═════ Recorded information

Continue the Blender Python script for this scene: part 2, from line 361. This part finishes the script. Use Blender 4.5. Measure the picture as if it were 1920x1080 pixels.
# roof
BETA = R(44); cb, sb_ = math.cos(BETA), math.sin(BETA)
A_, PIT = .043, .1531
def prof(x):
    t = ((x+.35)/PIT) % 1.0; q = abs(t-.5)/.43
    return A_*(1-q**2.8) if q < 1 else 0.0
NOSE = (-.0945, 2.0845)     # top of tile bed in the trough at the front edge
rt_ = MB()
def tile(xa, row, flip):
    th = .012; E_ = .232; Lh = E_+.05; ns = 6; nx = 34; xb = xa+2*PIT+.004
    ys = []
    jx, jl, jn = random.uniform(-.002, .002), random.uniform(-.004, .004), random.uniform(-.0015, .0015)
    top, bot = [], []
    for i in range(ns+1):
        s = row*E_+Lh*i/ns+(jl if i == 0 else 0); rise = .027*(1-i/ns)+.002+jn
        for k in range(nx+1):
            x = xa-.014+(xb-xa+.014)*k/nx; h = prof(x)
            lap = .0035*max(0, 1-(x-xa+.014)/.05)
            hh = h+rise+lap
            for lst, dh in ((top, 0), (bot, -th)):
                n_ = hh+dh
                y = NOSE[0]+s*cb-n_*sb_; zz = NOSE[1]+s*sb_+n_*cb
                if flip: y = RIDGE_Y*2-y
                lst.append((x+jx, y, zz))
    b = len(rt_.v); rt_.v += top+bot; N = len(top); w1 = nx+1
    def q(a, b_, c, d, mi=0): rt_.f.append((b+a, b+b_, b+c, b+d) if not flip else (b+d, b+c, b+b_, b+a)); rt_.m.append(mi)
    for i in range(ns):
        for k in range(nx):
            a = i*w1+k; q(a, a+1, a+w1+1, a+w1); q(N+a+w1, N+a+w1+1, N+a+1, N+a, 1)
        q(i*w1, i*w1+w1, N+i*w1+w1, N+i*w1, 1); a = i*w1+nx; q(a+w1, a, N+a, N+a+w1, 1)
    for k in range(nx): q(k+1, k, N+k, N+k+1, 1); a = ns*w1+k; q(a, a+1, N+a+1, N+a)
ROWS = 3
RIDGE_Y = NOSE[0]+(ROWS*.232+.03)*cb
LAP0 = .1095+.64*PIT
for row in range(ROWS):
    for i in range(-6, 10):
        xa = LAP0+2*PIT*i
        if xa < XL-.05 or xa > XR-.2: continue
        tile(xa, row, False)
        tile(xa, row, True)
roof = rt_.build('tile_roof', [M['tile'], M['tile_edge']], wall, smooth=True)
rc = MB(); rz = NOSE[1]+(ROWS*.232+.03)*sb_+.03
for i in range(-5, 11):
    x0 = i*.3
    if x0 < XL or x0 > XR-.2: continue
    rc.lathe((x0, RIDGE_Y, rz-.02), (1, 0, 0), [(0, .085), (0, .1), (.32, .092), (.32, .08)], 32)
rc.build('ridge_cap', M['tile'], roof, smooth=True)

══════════

- _Job_
From the data above, copy each line that holds "tile".

- _Solution to the problem_
NOSE = (-.0945, 2.0845)     # top of tile bed in the trough at the front edge
def tile(xa, row, flip):
        tile(xa, row, False)
        tile(xa, row, True)
roof = rt_.build('tile_roof', [M['tile'], M['tile_edge']], wall, smooth=True)
rc.build('ridge_cap', M['tile'], roof, smooth=True)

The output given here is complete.